Le ministère de la défense, d’autre part, prend pour hypothèse
que, sous certaines conditions, même les alliés le plus proches
peuvent devenir des ennemis et que la guerre est un instinct tout à fait
humain. La force et la puissance sont les seuls facteurs réalistes qui
déterminent la position d’un pays dans le monde et qu’en
se montrant intransigeant et impitoyable, on assure la stabilité et
la paix. Son but est de s’attacher à acquérir la puissance.
Par conséquent, afin d’être efficace, chaque ministère
non seulement opère d’une certaine manière mais possède
une vision interne du monde prenant en compte ses buts et ses philosophies.
C’est à l’échelon supérieur - le premier
ministre, le président ou le roi - que se trouve une appréhension
globale du monde qui considère ces ministères, non pas comme
seulement une fin en soi mais plutôt comme des outils permettant d’atteindre
des objectifs “plus élevés”, les idéologies
qui les sous-tendent n’étant que le sous-ensemble d’un tout.
Ainsi, dans la vision du président, ce n’est ni la force en elle-même
ni l’amitié en elle-même qui sont l’ultime but d’un
pays en tant que pays. L’objectif final est plutôt la survie et
le développement et les outils qui sont disponibles pour ce propos sont
la force et l’amitié. C’est en fonction de chaque cas que
le président utilisera l’un ou l’autre outil afin d’assurer
l’objectif qu’il a en vue.
Quelquefois, le plus adéquat est d’employer la force et quelquefois,
c’est de cultiver l’amitié et de d’étendre
la coopération. Mais, dans les deux cas, qu’il utilise le ministère
des affaires extérieures pour la diplomatie ou le ministère de
la défense pour la guerre, il ne s’identifie pas avec tous leurs
concepts mais plutôt avec sa propre idéologie plus large et plus
globale.
Une synthèse
Le ‘hessed, la guévoura et la tiferet suivent
un processus analogue.
Le ‘hessed est par essence une “idéologie” de bonté.
Donner pour le plaisir de donner est tout ce qu’il veut . Il y voit son
objectif final et plus on donne - sans considérer si la personne
qui reçoit le don en est digne ou non -, plus cela est grand et meilleur.
La guévoura, au contraire, considère cela comme pernicieux.
Seules les choses acquises au moyen d’un travail de même valeur
et honnête sont “bonnes”. Par conséquent, son idéologie
s’affirme au moyen du concept de “réciprocité” et “rien
pour rien”. Il considère que le but ultime de la création
est que chaque créature gagne par elle-même sa subsistance.
La Tiferet en est une synthèse.

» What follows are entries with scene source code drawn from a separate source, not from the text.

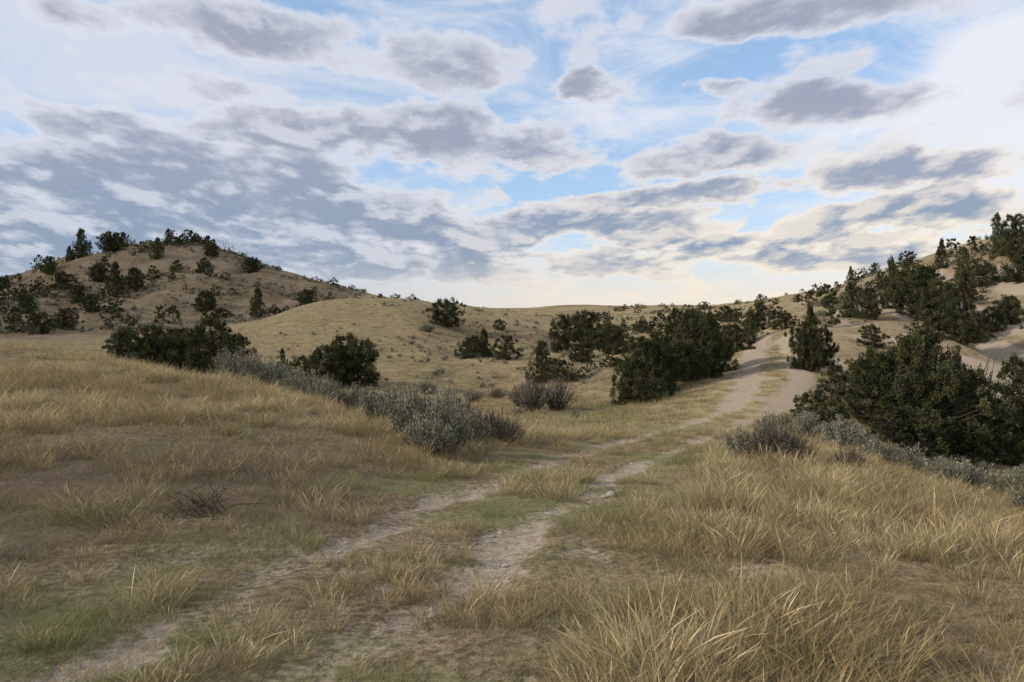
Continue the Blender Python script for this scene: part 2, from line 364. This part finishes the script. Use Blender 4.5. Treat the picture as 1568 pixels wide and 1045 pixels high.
# ------------------------------------------------------------------ tubes / shrubs / trees
def tube(V, Fc, pts, rad, sides=5):
    pts = np.array(pts, float); base = len(V)
    for i, p in enumerate(pts):
        t = pts[min(i + 1, len(pts) - 1)] - pts[max(i - 1, 0)]; t /= np.linalg.norm(t) + 1e-9
        a = np.cross(t, [0.3, .9, .2]); a /= np.linalg.norm(a) + 1e-9; c = np.cross(t, a)
        for k in range(sides):
            an = 2 * math.pi * k / sides; V.append(p + rad[i] * (math.cos(an) * a + math.sin(an) * c))
    for i in range(len(pts) - 1):
        for k in range(sides):
            k2 = (k + 1) % sides
            Fc.append((base + i * sides + k, base + i * sides + k2, base + (i + 1) * sides + k2, base + (i + 1) * sides + k))
def sprays(cen, dirs, ln, wd):
    """diamond shaped leaf sprays"""
    n = len(cen); d = dirs / (np.linalg.norm(dirs, axis=1, keepdims=True) + 1e-9)
    r = rng.normal(0, 1, (n, 3)); s = np.cross(d, r); s /= np.linalg.norm(s, axis=1, keepdims=True) + 1e-9
    l = ln * rng.uniform(.6, 1.3, (n, 1)); w = wd * rng.uniform(.6, 1.3, (n, 1))
    V = np.stack([cen - d * l * .5, cen + s * w * .5, cen + d * l * .5, cen - s * w * .5], 1).reshape(-1, 3)
    return V, np.arange(4 * n).reshape(n, 4)
def build_plant(name, wV, wF, cen, dirs, ln, wd, cols, leafmat, link=False):
    LV, LF = sprays(cen, dirs, ln, wd); nw = len(wV)
    V = np.concatenate([np.array(wV).reshape(-1, 3), LV]); Fa = np.concatenate([np.array(wF, int).reshape(-1, 4), LF + nw])
    col = np.concatenate([np.full((nw, 3), .15), np.repeat(cols, 4, 0)])
    mi = np.concatenate([np.zeros(len(wF)), np.ones(len(LF))])
    return mesh_obj(name, V, Fa, [m_bark, leafmat], link=link, attrs=dict(tint=col), mi=mi)
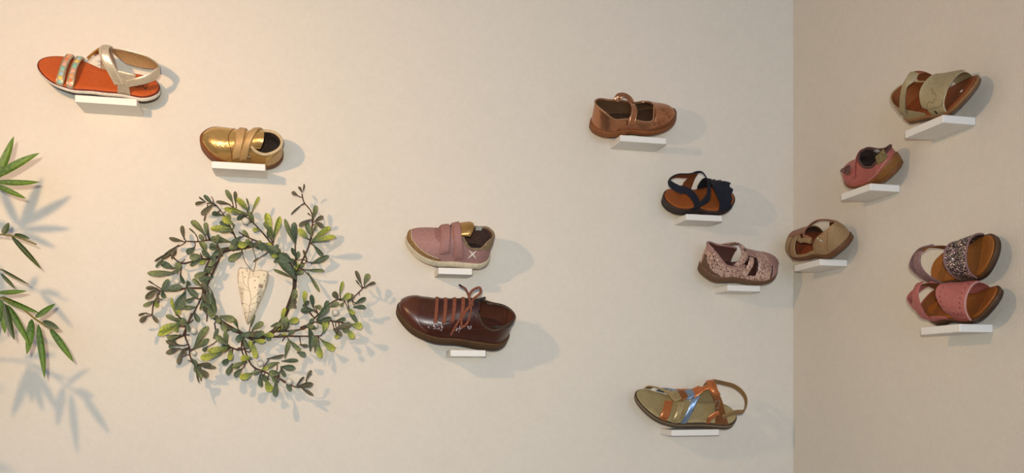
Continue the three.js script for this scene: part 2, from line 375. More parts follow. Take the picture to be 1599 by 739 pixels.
shelf('J', 'right', 0.256, 1.6972, 0.0725, 'small white shelf block under the small salmon pink baby shoe');
shelf('K', 'right', 0.125, 1.6036, 0.0775, 'small white shelf block under the tan shoe right of the corner');
shelf('L', 'right', 0.4355, 1.4768, 0.0722, 'small white shelf block under the two stacked sandals on the right wall');

// ------------------------------------------------------------------ the shoes
const sum2 = (a, b) => { const x = curve1(a), y = curve1(b); return (t) => x(t) + y(t); };
function soleLayers(S, last, thick, layers) {
  const T = curve1(thick), out = [];
  for (const { name, a, b, mat, o = 0.12, dish = 0, label } of layers) {
    const y = (f) => (t) => last.lift(t) - T(t) * (1 - f), e = 0.08;
    out.push(S.add(name, slab(last, [[o - e, y(a)], [o, (t) => y(a)(t) + e * 0.8], [o, (t) => y(b)(t) - e * 0.8], [o - e, y(b)]], dish), mat, S.root, label));
  }
  return out;
}
// lift = sole thickness + toe spring
const lifted = (thick, spring) => { const f = sum2(thick, spring), r = []; for (let i = 0; i <= 20; i++) r.push([i / 20, f(i / 20)]); return r; };
const seam = (last, rows, o, r, seg = 30) => { const p = path2(rows), pts = []; for (let i = 0; i <= 16; i++) { const q = p(i / 16); pts.push(last.P(q[0], q[1], o)); } return tube(pts, r, seg, 6); };
function stitches(last, rows, o, n, r = 0.045, fill = 0.6) {
  const p = path2(rows), g = [];
  for (let i = 0; i < n; i++) { const a = p(i / n), b = p((i + fill) / n); g.push(tube([last.P(a[0], a[1], o), last.P((a[0] + b[0]) / 2, (a[1] + b[1]) / 2, o + 0.03), last.P(b[0], b[1], o)], r, 3, 5)); }
  return merged(g);
}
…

Elle les inclut tous les deux car elle
s’est fixée un objectif plus large et par conséquent les
emploie tous les deux ensemble. Son but est “que l’être humain
se développe pour accéder à son potentiel le plus élevé.”
Souvent, ce but est atteint en le laissant libre de pourvoir
seul à ses
besoins alors que parfois il est nécessaire de lui “injecter” gratuitement
une dose de cadeau non mérité. Ni l’idéologie de “Rien
pour rien” ni celle de “du don continuel et inconditionnel” ne
sont des philosophies valables. En réalité, chacune d’elles
est un élément utilisable pour atteindre un idéal plus
haut et plus étendu.
En fait, une personne sensée se comporte de cette manière avec
ses enfants. Son but est qu’ils grandissent le mieux qu’ils puissent.
Généralement cela signifie qu’ils doivent employer leurs
propres capacités. Mais s’ils ont une défaillance, le père
ou la mère leur injecte un peu “d’immérité”, à savoir
de l’amour, de l’argent ou des louanges, afin que le processus
continue.
La tiferet n’a rien d’un “compromis”. Celui-ci, de
part la vision qui prédomine en lui, n’est pas capable d’intégrer
divers éléments. Au contraire, quand deux cerfs sont confinés
inexorablement dans une même pièce, le compromis consiste à leur
rogner les cornes suffisamment pour qu’ils ne s’exterminent pas
mutuellement. La Tiferet agit, quand à elle, sur un champ plus étendu
et plus unifiant en donnant à chaque bête la place qui lui est
due, de telle sorte qu’elles ne se trouvent plus emmêlées
dans le combat.
C’est pourquoi elle est appelée tiferet, beauté car c’est
en intégrant divers facteurs et en les montant l’un contre l’autre
qu’on atteint la beauté. Le blanc et le noir sont deux couleurs
opposées; en les intégrant de manière appropriée,
on crée la beauté. Son action n’est pas de brouiller les
contrastes pour changer toutes les couleurs en gris. Au contraire, la beauté intègre à la
fois le noir et le blanc pour produire une image toute faite de profondeur.